WORK TO COMPLETE:
Below is a listing; reproduce each line of it exactly.

────────────────

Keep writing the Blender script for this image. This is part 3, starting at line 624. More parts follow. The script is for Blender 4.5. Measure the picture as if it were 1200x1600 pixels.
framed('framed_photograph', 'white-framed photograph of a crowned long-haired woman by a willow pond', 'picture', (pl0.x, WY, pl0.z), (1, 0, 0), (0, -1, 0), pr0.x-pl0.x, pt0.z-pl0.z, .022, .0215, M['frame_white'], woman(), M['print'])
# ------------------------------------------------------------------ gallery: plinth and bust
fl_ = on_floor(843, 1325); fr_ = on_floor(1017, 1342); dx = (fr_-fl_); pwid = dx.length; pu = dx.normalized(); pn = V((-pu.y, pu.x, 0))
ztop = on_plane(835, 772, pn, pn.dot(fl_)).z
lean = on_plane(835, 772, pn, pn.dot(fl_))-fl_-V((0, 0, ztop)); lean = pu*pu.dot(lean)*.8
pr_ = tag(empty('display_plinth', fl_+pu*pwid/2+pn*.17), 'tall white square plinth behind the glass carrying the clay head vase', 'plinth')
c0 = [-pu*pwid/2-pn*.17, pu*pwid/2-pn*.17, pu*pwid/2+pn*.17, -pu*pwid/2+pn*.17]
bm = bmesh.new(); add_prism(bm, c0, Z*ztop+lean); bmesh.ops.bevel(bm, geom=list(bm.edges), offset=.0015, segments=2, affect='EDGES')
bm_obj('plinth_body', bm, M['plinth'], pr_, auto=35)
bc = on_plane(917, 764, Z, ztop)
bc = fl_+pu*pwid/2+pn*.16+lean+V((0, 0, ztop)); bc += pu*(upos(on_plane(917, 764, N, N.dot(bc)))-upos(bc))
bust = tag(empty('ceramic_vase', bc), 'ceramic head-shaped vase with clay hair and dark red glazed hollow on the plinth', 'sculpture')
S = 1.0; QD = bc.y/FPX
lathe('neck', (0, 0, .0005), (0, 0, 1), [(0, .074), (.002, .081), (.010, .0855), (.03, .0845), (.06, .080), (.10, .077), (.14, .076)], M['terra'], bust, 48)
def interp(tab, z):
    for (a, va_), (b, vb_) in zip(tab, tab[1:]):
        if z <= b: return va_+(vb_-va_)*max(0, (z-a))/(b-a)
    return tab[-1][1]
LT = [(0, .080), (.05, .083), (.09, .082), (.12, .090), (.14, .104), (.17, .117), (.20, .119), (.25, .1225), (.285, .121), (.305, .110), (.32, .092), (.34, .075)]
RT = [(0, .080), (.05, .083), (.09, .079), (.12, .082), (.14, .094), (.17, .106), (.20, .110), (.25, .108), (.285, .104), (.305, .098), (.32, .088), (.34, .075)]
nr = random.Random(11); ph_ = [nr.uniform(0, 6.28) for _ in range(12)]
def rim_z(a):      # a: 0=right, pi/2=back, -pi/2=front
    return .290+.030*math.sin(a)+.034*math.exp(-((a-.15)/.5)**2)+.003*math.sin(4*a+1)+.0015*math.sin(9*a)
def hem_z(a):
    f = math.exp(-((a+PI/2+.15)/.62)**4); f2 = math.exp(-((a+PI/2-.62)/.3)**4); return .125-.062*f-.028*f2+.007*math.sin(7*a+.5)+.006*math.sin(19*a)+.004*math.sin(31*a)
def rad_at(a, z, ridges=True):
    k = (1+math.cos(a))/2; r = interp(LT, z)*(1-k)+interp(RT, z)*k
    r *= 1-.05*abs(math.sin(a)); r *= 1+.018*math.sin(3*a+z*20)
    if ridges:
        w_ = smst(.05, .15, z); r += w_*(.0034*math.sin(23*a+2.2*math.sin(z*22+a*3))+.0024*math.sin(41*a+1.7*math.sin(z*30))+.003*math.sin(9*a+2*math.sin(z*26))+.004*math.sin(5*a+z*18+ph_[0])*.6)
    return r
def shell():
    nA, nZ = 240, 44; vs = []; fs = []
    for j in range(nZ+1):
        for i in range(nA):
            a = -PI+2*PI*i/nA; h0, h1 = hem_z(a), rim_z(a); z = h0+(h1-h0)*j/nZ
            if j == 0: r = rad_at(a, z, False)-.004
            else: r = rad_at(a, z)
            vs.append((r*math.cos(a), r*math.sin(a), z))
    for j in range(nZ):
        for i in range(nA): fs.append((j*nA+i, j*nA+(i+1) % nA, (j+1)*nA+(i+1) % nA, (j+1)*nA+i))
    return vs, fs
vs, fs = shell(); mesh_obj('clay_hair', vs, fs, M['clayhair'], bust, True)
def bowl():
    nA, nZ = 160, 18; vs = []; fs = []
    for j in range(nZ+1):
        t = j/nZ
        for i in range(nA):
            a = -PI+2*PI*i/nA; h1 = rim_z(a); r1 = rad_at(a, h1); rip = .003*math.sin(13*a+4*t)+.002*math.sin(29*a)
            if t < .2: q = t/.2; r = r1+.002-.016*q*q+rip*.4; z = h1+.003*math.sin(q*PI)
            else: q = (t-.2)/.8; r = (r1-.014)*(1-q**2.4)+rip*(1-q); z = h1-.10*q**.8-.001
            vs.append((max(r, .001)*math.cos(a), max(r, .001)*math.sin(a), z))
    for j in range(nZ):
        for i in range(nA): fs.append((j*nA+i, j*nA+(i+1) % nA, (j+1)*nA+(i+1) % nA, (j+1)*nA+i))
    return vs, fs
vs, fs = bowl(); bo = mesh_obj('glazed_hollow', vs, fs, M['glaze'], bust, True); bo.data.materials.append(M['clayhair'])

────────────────

CORRECT RESULT:
Keep writing the Blender script for this image. This is part 3, starting at line 624. More parts follow. The script is for Blender 4.5. Measure the picture as if it were 1200x1600 pixels.
framed('framed_photograph', 'white-framed photograph of a crowned long-haired woman by a willow pond', 'picture', (pl0.x, WY, pl0.z), (1, 0, 0), (0, -1, 0), pr0.x-pl0.x, pt0.z-pl0.z, .022, .0215, M['frame_white'], woman(), M['print'])
# ------------------------------------------------------------------ gallery: plinth and bust
fl_ = on_floor(843, 1325); fr_ = on_floor(1017, 1342); dx = (fr_-fl_); pwid = dx.length; pu = dx.normalized(); pn = V((-pu.y, pu.x, 0))
ztop = on_plane(835, 772, pn, pn.dot(fl_)).z
lean = on_plane(835, 772, pn, pn.dot(fl_))-fl_-V((0, 0, ztop)); lean = pu*pu.dot(lean)*.8
pr_ = tag(empty('display_plinth', fl_+pu*pwid/2+pn*.17), 'tall white square plinth behind the glass carrying the clay head vase', 'plinth')
c0 = [-pu*pwid/2-pn*.17, pu*pwid/2-pn*.17, pu*pwid/2+pn*.17, -pu*pwid/2+pn*.17]
bm = bmesh.new(); add_prism(bm, c0, Z*ztop+lean); bmesh.ops.bevel(bm, geom=list(bm.edges), offset=.0015, segments=2, affect='EDGES')
bm_obj('plinth_body', bm, M['plinth'], pr_, auto=35)
bc = on_plane(917, 764, Z, ztop)
bc = fl_+pu*pwid/2+pn*.16+lean+V((0, 0, ztop)); bc += pu*(upos(on_plane(917, 764, N, N.dot(bc)))-upos(bc))
bust = tag(empty('ceramic_vase', bc), 'ceramic head-shaped vase with clay hair and dark red glazed hollow on the plinth', 'sculpture')
S = 1.0; QD = bc.y/FPX
lathe('neck', (0, 0, .0005), (0, 0, 1), [(0, .074), (.002, .081), (.010, .0855), (.03, .0845), (.06, .080), (.10, .077), (.14, .076)], M['terra'], bust, 48)
def interp(tab, z):
    for (a, va_), (b, vb_) in zip(tab, tab[1:]):
        if z <= b: return va_+(vb_-va_)*max(0, (z-a))/(b-a)
    return tab[-1][1]
LT = [(0, .080), (.05, .083), (.09, .082), (.12, .090), (.14, .104), (.17, .117), (.20, .119), (.25, .1225), (.285, .121), (.305, .110), (.32, .092), (.34, .075)]
RT = [(0, .080), (.05, .083), (.09, .079), (.12, .082), (.14, .094), (.17, .106), (.20, .110), (.25, .108), (.285, .104), (.305, .098), (.32, .088), (.34, .075)]
nr = random.Random(11); ph_ = [nr.uniform(0, 6.28) for _ in range(12)]
def rim_z(a):      # a: 0=right, pi/2=back, -pi/2=front
    return .290+.030*math.sin(a)+.034*math.exp(-((a-.15)/.5)**2)+.003*math.sin(4*a+1)+.0015*math.sin(9*a)
def hem_z(a):
    f = math.exp(-((a+PI/2+.15)/.62)**4); f2 = math.exp(-((a+PI/2-.62)/.3)**4); return .125-.062*f-.028*f2+.007*math.sin(7*a+.5)+.006*math.sin(19*a)+.004*math.sin(31*a)
def rad_at(a, z, ridges=True):
    k = (1+math.cos(a))/2; r = interp(LT, z)*(1-k)+interp(RT, z)*k
    r *= 1-.05*abs(math.sin(a)); r *= 1+.018*math.sin(3*a+z*20)
    if ridges:
        w_ = smst(.05, .15, z); r += w_*(.0034*math.sin(23*a+2.2*math.sin(z*22+a*3))+.0024*math.sin(41*a+1.7*math.sin(z*30))+.003*math.sin(9*a+2*math.sin(z*26))+.004*math.sin(5*a+z*18+ph_[0])*.6)
    return r
def shell():
    nA, nZ = 240, 44; vs = []; fs = []
    for j in range(nZ+1):
        for i in range(nA):
            a = -PI+2*PI*i/nA; h0, h1 = hem_z(a), rim_z(a); z = h0+(h1-h0)*j/nZ
            if j == 0: r = rad_at(a, z, False)-.004
            else: r = rad_at(a, z)
            vs.append((r*math.cos(a), r*math.sin(a), z))
    for j in range(nZ):
        for i in range(nA): fs.append((j*nA+i, j*nA+(i+1) % nA, (j+1)*nA+(i+1) % nA, (j+1)*nA+i))
    return vs, fs
vs, fs = shell(); mesh_obj('clay_hair', vs, fs, M['clayhair'], bust, True)
def bowl():
    nA, nZ = 160, 18; vs = []; fs = []
    for j in range(nZ+1):
        t = j/nZ
        for i in range(nA):
            a = -PI+2*PI*i/nA; h1 = rim_z(a); r1 = rad_at(a, h1); rip = .003*math.sin(13*a+4*t)+.002*math.sin(29*a)
            if t < .2: q = t/.2; r = r1+.002-.016*q*q+rip*.4; z = h1+.003*math.sin(q*PI)
            else: q = (t-.2)/.8; r = (r1-.014)*(1-q**2.4)+rip*(1-q); z = h1-.10*q**.8-.001
            vs.append((max(r, .001)*math.cos(a), max(r, .001)*math.sin(a), z))
    for j in range(nZ):
        for i in range(nA): fs.append((j*nA+i, j*nA+(i+1) % nA, (j+1)*nA+(i+1) % nA, (j+1)*nA+i))
    return vs, fs
vs, fs = bowl(); bo = mesh_obj('glazed_hollow', vs, fs, M['glaze'], bust, True); bo.data.materials.append(M['clayhair'])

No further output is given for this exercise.